The reasons for what happened are complicated. Some of the circumstances were either the fault of no one or the fault of everyone. But, in the final analysis, the bulk of the blame must rest with the HRP "Regulars," a group of about 40 people, most of them friends and many with ties to the old International Socialists (IS) or the old U-M Tenants Union.

The "regulars" spent the better part of a week yelling at each other, and jockeying for positions of power, in trying to decide who would get the state rep nominations. Everything and everyone else was dismissed casually, and sometimes callously, out of hand.

The power struggle for state rep began with Bob Alexander, Gretchen Groth Wilson and Eric Chester as the antagonists. Alexander, although he has worked hard for the party and is the present coordinator, is not really considered a "regular" and he did not receive their support.

Instead the "regulars" divided between Wilson, an HRP school board candidate, and Chester, a former anti-war activist considered by many regulars to be the intellectual giant of the party.

The debate between Wilson and Chester became so vicious that Wilson finally withdrew, explaining that she felt she would not be permitted any margin of error in the campaign by the Chester faction.

At this point, Steve Burghardt, a regular who had backed Wilson and then switched to Chester, suddenly nominated himself. He was quickly accepted by Wilson's former supporters.

Meanwhile, RPP, among others, was trying to solicit support for an all-out sheriff 's race in tandem with county commissioners and state rep. A myriad of excuses, ranging from a lack of resources to a lack of understanding the sheriff's job, were tossed out by the regulars against the idea. But as the nominating process wore on, it became obvious that they simply were more interested in slaying each other like gladiators in a colleseum than in fighting the other two parties.

The internal battle finally carne to a head on Aug. 24 in a convention that seemed drained of energy and enthusiasm. Chester and Burghardt and their supporters were barely on cordial terms.

RPP endorsed Alexander on the grounds he was more committed to organizing a broad-based party at the local level.

The regulars then turned on Alexander, when it appeared he might win, in a series of personal vindictive attacks.

In the end, Burghardt managed a row majority for the nomination.

Both Chester and Alexander said they would remain tentatively with HRP. But Chester later labelled Burghardt's candidacy as "Ilegitímate" and Alexander refused to take an official position with the fall campaign.

The upshot of the feuding was that no candidates were nominated for sheriff or Congress, in part at least because so few of the regulars had paid any attention to those races.

Rather the local convention wound up by selecting five nominees for some of the county commissioner seats in Ann Arbor, Saline and Ypsilanti. Susan Newell, Susan Winning and David Cahill were nominated for Ann Arbor; George Judy for Saline; and Jim Scheer for Ypsilanti.

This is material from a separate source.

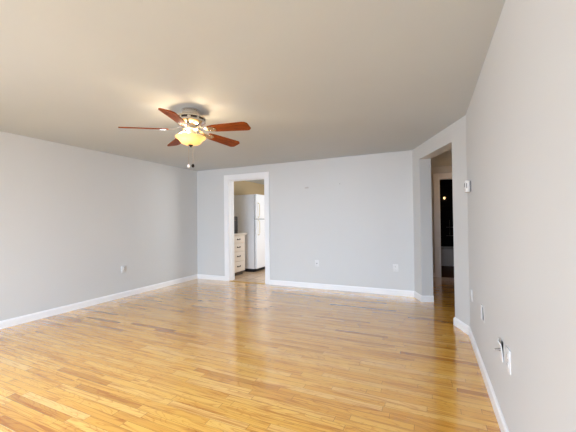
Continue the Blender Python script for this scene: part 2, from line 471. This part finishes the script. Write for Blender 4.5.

Again, little attention was reserved for these races. Cahill, for instance, who had previously argued that HRP should not run a sheriff because it would alienate liberal Democrats, went unchallenged as a candidate by the same regulars who pride themselves on attacking liberal Democrats.

By the time the statewide convention rolled around Aug. 26-27 there was only a disarrayed organization torn by petty squabbling, left in the HRP stronghold of Ann Arbor.

Barbara Halpern, a Birmingham housewife, was nominated for Senate by the state convention. But her nomination, although the brightest spot in the whole affair, did not seem to be enough to repair the damage done in Ann Arbor.